La Maleta de Maebelle, premiering this week at the VORTEX, is the newest creation from Glass Half Full Theatre. The play, complete with original music and Glass Half Full’s signature puppetry work, is an adaptation of Tricia Tusa’s children’s book Maebelle’s Suitcase.
“It's a really great book,” says Caroline Reck, the co-artistic director of Glass Half Full. “It has these incredible characters and gorgeous imagery and it's really a book about letting go of what holds you back. But it is a picture book. It's, you know, got 20 pages or so. And so what really excited us about making a staged play out of this book was the opportunity to add other layers to it.”

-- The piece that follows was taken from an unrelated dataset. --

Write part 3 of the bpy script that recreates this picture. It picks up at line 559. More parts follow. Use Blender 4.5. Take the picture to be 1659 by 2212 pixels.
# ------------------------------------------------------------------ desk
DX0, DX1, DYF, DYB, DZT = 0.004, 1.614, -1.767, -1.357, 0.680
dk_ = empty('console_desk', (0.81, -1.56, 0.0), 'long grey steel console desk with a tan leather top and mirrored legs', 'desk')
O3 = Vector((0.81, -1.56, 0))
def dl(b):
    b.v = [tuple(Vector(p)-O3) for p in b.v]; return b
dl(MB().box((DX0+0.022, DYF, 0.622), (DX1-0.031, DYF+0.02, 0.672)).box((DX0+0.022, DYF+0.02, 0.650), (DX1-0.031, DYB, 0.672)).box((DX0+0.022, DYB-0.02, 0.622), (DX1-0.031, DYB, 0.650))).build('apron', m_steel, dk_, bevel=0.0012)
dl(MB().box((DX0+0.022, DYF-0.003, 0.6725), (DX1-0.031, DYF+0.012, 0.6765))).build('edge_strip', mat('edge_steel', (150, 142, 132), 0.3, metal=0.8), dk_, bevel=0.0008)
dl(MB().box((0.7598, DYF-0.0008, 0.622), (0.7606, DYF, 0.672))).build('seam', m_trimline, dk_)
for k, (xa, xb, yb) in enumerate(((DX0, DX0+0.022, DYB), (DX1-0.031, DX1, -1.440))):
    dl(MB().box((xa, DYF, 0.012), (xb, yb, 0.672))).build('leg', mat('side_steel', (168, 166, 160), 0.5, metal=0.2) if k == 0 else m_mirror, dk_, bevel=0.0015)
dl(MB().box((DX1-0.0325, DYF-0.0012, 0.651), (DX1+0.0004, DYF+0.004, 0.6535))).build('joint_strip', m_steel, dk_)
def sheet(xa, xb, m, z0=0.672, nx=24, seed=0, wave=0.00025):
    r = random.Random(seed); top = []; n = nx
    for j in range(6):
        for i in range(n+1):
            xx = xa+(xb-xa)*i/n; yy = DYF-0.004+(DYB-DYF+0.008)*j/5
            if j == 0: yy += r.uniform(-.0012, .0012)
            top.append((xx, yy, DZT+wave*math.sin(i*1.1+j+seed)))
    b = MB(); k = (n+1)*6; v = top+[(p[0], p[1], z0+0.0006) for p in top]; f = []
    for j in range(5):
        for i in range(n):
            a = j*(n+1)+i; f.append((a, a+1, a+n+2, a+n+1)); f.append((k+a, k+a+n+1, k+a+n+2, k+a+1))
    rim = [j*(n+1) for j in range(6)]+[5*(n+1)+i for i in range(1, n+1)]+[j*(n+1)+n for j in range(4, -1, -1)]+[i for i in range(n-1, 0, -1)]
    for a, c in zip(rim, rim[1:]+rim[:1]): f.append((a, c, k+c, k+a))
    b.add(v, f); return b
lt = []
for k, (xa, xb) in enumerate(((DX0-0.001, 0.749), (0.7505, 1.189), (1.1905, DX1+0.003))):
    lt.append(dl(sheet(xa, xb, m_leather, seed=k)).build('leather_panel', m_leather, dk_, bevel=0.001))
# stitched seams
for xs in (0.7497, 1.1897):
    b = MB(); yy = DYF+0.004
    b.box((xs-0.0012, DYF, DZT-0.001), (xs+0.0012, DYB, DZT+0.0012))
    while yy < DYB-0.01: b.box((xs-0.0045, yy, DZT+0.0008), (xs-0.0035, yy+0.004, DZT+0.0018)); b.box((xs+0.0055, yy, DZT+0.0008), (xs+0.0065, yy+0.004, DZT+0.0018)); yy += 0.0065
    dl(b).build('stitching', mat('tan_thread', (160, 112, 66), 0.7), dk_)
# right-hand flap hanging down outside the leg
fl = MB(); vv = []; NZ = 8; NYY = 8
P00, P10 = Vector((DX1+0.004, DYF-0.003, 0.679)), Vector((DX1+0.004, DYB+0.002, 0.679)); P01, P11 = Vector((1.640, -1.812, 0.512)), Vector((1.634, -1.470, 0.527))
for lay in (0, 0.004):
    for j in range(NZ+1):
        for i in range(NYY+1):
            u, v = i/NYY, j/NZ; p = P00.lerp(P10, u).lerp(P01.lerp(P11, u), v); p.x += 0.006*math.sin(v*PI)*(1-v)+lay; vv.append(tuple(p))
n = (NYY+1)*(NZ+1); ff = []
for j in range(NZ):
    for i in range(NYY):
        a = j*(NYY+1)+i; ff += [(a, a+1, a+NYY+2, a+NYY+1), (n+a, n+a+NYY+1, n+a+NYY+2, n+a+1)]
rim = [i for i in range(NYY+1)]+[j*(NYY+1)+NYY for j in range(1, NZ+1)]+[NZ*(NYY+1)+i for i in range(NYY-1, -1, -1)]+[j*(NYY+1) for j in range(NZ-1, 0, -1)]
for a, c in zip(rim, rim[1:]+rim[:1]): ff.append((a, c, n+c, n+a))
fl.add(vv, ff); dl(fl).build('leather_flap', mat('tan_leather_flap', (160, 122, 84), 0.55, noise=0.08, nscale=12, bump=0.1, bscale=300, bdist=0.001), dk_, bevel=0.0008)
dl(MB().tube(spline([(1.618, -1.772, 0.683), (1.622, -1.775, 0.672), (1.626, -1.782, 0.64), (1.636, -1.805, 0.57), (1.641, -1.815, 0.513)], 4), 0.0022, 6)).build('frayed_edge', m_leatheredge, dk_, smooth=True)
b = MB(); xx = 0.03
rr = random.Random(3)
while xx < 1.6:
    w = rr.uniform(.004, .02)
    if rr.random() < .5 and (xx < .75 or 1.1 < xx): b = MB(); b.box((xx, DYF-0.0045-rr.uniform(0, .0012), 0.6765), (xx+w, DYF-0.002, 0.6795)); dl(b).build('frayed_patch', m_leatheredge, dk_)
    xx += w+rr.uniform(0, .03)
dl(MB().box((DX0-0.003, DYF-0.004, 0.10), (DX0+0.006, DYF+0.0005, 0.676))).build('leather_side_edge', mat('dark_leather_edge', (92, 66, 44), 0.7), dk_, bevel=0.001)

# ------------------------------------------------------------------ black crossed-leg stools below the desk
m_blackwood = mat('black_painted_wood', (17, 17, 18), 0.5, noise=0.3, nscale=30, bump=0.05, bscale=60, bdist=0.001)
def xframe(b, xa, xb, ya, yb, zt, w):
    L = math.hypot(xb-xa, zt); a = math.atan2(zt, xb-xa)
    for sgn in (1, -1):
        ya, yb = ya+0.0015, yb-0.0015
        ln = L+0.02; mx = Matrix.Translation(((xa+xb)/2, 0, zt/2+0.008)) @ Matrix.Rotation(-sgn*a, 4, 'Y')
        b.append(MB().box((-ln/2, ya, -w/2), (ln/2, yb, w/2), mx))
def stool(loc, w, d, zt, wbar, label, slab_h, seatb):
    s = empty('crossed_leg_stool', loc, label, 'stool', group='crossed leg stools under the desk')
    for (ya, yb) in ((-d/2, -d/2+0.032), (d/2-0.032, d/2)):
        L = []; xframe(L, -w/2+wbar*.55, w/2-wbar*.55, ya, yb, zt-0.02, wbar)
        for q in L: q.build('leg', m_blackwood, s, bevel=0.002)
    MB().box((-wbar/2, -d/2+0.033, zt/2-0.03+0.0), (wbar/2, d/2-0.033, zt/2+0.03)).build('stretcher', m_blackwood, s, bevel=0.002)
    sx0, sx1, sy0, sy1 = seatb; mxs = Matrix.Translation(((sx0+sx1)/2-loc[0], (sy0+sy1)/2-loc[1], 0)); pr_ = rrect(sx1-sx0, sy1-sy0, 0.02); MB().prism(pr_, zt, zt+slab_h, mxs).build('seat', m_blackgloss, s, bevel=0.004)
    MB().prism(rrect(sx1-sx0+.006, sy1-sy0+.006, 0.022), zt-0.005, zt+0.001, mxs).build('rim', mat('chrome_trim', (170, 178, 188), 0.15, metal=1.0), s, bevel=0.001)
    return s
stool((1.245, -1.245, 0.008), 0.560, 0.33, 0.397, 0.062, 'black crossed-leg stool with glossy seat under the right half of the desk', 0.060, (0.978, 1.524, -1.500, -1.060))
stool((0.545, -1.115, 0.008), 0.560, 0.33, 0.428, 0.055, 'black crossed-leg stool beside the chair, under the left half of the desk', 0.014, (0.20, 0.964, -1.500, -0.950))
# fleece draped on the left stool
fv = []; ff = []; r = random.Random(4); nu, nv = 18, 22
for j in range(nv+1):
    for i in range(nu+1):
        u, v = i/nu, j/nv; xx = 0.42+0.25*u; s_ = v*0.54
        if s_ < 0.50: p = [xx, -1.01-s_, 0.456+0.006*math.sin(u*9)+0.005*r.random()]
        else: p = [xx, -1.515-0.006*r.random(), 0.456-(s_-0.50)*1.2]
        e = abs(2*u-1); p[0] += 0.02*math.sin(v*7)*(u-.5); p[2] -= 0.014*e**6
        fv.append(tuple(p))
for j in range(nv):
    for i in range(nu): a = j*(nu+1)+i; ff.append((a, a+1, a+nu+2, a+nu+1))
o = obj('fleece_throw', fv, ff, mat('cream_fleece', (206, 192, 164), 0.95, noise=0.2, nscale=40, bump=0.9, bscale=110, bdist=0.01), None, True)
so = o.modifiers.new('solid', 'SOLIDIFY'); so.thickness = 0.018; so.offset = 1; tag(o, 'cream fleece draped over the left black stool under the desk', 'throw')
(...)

The book features two primary characters: the titular Maebelle and a bird named Binkle. Expanding the story from a picture book to a stage play let the creators play a bit with both characters. “It's basically a story of this wonderful old lady who lives in a treehouse and she loves to design and make hats for the town,” Reck explains, “and she also loves talking to birds and she meets a bird called Binkle. And Binkle is trying to figure out how to migrate, to fly south for the winter. And she teaches Binkle kind of how to let go of all the stuff he's trying to take with him. He's literally trying to bring, you know, his nest, the egg he was born in, his favorite flower… So Maebelle in the book encourages him to let go of these things by lending him her suitcase and ultimately making a big crazy hat out of the suitcase and his items. We were really intrigued in the story by Maybelle [and] how she learned to become the person who teaches Binkle this important lesson of how to let go. So we saw an opportunity there to explore Maebelle’s past history. How did she become this amazing person? Where is she from? And we took that challenge and gave her the layer of being from Colombia and [added] that the bird Binkle is trying to fly south to Colombia for the first time. So they have this connection and that brought us the amazing opportunity of working with several Colombian artists in town both as performers and musicians to bring this story to the stage.”
One of those artists is composer Kiko Villamizar (who was born in Miami to Colombian parents, then raised on a Colombian coffee farm), who wrote original music for the play and also uses Colombian flutes to provide Binkle’s ‘voice.’
“Yeah, we kind of did a reverse with Binkle,” says co-artistic director Gricelda Silva, who performs the Binkle puppet physically. “Binkle, in the book, he speaks – he actually speaks to Maebelle and they have a dialogue, but we love nature as is. And so we wanted to explore that. We wanted to kind of bring Binkle back as more of a bird in [his] way of communicating with Maebelle through chirps and tweets and how a bird would have to communicate with a human if they had to, you know? So we did kind of decided to ask Kiko to use flutes because we thought… what would this bird sound like?”
“And the cool thing about these flutes particularly is that these flutes are these ancestral Colombian flutes that were originally for bird songs,” says Villamizar. “And they're made with a bird feather. Like the tip of the flute is traditionally the plume, like the biggest feather on a duck. And they use the duck feathers for the reeds. And then the sound that it happens to give sounds like squawking, you know? So it was just a perfect way to sound like a bird talking.”
Actor Stephanie Vasquez Fonseca, who plays Maebelle, says they found it easy to relate to the character. “I myself am an immigrant” Fonseca says, “and I've had to move countries twice in my life. So I definitely relate to the experience of having to choose some things to leave behind or get rid of completely in order to start fresh somewhere else. And growing up, I think definitely items were not as big of a point of connection in our family as the actual memories we made together. So there are things that I wish I still had from my childhood or from my youth that I no longer have. But because of that journey that Maebelle has found herself in as well, I think that lesson of letting go and holding on to what you got – which is memories or people or the feeling that you get from them – is something that feels really close to home.”
“We love to make multigenerational work,” Reck says. “So it can appeal to people at all different stages of their lives because we do puppet shows. It's a great appeal for kids – they love the characters and the silly antics of puppets. But we really like to make work where adults are gonna have a great time too. And there is messaging that's really written for the adults. In this particular case, we have the bird who really represents the child in the story and then a much older woman who's lived her full life and has really learned great lessons from that life that she's lived. So we're interested in providing an opportunity for the adults in the audience to learn from Maebelle and recognize themselves in Maebelle and then for the children in the audience to enjoy the antics of the puppets.”